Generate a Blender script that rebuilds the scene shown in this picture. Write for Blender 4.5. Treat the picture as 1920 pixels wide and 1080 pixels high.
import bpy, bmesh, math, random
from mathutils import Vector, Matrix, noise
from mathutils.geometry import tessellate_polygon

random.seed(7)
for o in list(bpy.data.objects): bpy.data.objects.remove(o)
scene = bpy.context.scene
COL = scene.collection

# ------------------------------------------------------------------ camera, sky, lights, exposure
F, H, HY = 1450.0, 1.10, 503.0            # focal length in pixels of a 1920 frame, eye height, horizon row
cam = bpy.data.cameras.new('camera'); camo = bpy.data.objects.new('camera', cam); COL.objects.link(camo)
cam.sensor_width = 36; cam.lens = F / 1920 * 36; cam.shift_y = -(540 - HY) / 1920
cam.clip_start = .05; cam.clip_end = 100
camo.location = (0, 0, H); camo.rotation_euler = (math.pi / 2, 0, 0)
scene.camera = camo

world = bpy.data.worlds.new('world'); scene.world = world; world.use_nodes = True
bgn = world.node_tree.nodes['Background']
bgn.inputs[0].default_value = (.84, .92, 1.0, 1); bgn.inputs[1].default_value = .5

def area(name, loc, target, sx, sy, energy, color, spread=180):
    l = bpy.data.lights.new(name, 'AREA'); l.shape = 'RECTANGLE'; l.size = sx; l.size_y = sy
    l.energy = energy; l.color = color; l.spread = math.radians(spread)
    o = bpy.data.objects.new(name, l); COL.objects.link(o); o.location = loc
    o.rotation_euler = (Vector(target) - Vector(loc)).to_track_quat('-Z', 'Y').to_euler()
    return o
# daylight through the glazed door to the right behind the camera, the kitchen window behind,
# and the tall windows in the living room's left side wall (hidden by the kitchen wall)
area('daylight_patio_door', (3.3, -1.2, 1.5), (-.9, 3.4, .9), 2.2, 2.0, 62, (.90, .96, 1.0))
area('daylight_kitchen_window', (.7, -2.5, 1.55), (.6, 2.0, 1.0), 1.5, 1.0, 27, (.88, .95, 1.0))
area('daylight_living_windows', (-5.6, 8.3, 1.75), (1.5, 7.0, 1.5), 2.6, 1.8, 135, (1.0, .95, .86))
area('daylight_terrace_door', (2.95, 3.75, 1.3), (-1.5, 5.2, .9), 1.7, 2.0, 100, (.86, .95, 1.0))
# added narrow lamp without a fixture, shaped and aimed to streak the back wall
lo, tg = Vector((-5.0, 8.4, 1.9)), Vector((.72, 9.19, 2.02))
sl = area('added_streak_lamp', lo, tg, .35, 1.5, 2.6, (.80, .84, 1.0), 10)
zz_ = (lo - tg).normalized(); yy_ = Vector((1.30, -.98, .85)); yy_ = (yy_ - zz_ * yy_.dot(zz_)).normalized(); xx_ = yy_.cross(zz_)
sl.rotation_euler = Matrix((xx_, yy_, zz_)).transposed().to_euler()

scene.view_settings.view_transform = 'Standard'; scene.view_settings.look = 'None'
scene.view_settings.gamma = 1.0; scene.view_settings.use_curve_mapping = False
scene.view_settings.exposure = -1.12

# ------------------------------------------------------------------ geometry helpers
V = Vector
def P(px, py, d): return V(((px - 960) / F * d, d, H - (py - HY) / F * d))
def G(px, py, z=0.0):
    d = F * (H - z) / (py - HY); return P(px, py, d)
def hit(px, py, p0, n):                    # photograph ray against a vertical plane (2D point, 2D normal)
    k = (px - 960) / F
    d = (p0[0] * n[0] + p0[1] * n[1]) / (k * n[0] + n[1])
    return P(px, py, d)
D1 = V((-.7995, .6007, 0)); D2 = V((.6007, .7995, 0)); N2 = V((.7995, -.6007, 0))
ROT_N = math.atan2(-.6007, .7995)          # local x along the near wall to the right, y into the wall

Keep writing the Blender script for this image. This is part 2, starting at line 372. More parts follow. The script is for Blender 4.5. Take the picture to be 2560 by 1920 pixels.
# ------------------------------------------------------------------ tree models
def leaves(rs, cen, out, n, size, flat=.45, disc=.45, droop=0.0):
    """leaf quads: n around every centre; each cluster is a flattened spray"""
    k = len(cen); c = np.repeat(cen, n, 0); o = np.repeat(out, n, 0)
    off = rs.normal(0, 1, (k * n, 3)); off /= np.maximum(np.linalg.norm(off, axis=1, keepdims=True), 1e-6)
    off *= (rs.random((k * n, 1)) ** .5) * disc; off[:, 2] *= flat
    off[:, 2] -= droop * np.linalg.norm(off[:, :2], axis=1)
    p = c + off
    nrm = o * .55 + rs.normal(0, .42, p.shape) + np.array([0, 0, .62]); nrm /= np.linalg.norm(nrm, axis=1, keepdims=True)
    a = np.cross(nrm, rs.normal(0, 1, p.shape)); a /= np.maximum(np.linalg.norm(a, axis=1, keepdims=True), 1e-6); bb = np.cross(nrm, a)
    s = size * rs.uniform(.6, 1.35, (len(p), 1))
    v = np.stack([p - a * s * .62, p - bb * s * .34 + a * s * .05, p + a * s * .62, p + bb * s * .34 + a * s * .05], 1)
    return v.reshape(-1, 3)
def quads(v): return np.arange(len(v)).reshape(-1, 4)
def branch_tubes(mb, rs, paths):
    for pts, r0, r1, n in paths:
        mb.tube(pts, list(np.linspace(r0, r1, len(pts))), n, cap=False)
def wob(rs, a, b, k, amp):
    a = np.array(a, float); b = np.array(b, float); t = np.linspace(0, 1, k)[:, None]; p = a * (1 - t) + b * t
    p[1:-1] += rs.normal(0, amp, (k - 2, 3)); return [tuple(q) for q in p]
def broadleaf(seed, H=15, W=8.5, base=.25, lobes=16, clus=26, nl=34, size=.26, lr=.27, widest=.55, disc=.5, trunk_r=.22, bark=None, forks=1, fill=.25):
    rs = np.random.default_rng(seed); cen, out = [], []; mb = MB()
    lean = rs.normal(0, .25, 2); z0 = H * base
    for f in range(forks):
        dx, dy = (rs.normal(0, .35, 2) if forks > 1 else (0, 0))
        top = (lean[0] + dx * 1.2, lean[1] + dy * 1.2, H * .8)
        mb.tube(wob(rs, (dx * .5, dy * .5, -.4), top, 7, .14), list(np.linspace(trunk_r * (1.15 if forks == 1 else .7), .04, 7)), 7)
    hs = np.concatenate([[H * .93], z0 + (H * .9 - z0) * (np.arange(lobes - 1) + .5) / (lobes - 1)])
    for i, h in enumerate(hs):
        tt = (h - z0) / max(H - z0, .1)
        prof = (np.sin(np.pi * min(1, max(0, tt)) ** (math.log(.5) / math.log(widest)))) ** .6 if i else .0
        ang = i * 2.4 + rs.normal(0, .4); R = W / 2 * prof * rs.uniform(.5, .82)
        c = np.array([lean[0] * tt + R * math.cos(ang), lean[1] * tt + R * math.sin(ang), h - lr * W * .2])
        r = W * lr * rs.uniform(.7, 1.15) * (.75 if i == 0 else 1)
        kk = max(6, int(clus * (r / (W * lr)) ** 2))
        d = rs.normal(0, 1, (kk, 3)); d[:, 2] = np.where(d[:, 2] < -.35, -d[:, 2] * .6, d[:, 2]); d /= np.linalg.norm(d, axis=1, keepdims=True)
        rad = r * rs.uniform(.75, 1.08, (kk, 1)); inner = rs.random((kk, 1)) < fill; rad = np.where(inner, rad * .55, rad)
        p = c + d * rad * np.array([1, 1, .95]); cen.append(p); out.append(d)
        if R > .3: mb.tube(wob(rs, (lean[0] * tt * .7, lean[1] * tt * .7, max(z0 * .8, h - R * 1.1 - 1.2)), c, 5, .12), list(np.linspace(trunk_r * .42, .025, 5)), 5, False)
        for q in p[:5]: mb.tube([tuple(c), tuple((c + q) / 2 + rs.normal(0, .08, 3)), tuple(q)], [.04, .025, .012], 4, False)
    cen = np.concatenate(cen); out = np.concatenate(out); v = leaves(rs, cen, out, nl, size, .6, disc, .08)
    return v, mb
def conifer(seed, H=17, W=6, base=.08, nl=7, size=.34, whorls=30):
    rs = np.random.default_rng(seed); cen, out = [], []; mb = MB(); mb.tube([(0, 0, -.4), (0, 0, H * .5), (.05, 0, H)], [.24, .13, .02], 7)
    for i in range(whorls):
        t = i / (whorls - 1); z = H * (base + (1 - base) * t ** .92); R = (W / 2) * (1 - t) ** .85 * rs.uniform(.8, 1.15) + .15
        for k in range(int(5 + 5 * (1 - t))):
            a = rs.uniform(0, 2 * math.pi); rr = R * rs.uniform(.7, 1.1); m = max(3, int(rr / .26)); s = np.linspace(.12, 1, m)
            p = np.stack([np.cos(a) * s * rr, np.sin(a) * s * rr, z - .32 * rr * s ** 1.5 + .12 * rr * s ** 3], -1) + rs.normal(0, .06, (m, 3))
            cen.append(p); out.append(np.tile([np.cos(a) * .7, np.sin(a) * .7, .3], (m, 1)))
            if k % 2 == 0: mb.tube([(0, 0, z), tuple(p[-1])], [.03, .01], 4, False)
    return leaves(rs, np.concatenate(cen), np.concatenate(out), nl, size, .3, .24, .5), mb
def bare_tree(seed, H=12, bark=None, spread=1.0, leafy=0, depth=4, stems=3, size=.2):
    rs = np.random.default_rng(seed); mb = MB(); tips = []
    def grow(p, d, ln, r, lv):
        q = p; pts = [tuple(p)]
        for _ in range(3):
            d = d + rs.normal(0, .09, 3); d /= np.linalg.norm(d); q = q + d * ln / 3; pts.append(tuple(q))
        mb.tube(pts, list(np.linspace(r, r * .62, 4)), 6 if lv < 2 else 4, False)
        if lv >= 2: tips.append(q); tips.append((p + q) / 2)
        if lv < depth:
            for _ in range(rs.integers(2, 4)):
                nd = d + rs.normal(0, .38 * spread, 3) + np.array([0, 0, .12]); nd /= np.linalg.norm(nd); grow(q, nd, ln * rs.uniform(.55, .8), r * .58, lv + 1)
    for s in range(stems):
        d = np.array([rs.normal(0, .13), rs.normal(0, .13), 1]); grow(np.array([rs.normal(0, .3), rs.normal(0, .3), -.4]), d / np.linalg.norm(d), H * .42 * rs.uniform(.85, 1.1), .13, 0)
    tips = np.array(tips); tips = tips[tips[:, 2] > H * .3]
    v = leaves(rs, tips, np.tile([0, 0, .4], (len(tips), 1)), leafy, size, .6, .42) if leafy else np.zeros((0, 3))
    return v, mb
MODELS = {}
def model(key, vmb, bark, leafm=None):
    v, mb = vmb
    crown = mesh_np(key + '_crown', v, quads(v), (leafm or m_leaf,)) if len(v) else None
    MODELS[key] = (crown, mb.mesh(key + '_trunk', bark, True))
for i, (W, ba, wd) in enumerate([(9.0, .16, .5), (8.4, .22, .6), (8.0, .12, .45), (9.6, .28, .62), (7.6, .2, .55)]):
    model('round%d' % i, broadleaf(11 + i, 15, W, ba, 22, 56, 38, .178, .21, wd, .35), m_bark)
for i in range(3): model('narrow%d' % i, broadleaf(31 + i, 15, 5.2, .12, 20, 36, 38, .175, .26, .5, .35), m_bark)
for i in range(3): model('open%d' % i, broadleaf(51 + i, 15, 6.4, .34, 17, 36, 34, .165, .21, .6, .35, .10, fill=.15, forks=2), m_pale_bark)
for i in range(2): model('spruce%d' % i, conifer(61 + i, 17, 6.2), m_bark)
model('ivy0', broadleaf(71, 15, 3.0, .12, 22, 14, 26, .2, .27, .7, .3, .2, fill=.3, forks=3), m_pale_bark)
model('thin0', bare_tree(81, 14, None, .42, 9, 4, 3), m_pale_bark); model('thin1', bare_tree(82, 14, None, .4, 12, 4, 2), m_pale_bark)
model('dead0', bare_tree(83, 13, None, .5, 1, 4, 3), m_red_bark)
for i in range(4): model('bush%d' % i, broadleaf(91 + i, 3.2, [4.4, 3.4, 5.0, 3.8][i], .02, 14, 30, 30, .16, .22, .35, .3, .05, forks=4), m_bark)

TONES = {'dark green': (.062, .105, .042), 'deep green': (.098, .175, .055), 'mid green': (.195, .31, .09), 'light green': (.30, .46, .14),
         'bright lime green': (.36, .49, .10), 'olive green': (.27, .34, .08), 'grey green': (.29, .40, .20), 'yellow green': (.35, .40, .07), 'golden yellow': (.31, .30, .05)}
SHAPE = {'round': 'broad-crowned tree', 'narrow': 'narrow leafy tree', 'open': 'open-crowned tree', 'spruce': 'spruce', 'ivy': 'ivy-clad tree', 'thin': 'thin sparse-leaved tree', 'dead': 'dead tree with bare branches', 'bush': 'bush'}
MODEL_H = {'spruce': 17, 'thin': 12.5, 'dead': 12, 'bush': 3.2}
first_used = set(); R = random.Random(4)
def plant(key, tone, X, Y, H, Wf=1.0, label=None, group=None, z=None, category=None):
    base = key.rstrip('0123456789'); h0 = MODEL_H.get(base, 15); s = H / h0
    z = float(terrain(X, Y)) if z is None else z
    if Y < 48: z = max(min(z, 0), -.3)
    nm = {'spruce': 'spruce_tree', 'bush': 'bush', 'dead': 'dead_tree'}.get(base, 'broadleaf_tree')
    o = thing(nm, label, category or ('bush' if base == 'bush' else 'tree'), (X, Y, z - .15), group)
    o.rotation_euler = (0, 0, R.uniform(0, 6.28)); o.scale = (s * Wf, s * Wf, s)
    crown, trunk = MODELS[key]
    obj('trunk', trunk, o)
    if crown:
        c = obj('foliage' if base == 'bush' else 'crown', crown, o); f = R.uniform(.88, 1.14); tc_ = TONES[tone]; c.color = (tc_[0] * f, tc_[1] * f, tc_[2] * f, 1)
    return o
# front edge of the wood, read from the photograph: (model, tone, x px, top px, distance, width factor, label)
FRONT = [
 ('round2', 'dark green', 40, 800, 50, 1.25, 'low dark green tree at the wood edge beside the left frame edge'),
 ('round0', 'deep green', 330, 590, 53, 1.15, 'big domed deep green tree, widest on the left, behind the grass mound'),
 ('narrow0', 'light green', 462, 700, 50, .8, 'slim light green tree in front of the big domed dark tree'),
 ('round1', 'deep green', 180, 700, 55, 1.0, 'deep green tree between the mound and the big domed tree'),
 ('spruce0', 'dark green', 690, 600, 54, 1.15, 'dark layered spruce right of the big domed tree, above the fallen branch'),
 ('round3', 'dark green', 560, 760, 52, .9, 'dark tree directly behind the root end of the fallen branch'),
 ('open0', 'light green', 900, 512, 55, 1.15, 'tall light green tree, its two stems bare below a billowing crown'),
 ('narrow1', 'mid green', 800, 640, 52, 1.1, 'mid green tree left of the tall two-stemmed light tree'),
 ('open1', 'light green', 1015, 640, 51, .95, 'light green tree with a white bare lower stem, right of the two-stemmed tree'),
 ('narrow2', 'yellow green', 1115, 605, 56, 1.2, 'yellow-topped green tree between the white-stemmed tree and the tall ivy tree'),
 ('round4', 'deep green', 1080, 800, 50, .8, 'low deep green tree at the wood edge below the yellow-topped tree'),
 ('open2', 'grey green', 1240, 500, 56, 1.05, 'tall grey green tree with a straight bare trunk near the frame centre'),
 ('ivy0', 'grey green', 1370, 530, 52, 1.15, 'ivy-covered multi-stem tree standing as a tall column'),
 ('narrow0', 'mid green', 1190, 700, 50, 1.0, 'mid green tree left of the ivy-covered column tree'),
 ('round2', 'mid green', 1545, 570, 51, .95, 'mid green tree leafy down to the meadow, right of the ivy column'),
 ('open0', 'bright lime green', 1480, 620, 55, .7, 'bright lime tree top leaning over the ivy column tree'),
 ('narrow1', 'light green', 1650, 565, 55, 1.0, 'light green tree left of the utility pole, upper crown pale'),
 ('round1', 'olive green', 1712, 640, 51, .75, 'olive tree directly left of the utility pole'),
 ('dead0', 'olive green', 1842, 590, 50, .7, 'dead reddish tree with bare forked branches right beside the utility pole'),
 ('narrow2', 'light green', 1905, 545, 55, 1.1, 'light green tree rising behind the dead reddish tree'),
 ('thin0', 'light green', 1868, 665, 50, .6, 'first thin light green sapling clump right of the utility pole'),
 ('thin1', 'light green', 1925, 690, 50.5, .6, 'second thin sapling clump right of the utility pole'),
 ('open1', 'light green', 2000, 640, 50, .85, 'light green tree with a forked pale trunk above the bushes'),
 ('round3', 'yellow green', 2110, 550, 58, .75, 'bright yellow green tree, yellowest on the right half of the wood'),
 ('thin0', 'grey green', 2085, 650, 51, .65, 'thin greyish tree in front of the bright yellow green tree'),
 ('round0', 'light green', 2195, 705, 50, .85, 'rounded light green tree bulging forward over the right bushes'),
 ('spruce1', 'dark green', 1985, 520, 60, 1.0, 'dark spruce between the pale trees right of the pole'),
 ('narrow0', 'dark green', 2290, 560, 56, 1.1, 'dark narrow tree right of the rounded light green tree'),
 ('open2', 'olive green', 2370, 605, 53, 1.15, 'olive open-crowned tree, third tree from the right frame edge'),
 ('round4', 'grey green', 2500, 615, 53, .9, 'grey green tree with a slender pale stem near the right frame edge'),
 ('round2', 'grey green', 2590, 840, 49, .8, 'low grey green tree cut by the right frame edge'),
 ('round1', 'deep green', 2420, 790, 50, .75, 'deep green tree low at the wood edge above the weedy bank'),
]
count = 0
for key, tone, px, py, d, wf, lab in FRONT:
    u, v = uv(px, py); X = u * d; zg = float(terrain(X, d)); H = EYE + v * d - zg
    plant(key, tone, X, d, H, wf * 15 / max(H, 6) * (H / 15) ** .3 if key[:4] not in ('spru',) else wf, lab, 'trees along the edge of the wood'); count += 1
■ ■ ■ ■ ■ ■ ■
AIM:
Quote verbatim the opening lines of the listing above, ending with the line where "bgn.inputs[0].default_value = (.84, .92, 1.0, 1);" appears; include both endpoints and nothing more.

EXERCISE RESULT:
Generate a Blender script that rebuilds the scene shown in this picture. Write for Blender 4.5. Treat the picture as 1920 pixels wide and 1080 pixels high.
import bpy, bmesh, math, random
from mathutils import Vector, Matrix, noise
from mathutils.geometry import tessellate_polygon

random.seed(7)
for o in list(bpy.data.objects): bpy.data.objects.remove(o)
scene = bpy.context.scene
COL = scene.collection

# ------------------------------------------------------------------ camera, sky, lights, exposure
F, H, HY = 1450.0, 1.10, 503.0            # focal length in pixels of a 1920 frame, eye height, horizon row
cam = bpy.data.cameras.new('camera'); camo = bpy.data.objects.new('camera', cam); COL.objects.link(camo)
cam.sensor_width = 36; cam.lens = F / 1920 * 36; cam.shift_y = -(540 - HY) / 1920
cam.clip_start = .05; cam.clip_end = 100
camo.location = (0, 0, H); camo.rotation_euler = (math.pi / 2, 0, 0)
scene.camera = camo

world = bpy.data.worlds.new('world'); scene.world = world; world.use_nodes = True
bgn = world.node_tree.nodes['Background']
bgn.inputs[0].default_value = (.84, .92, 1.0, 1); bgn.inputs[1].default_value = .5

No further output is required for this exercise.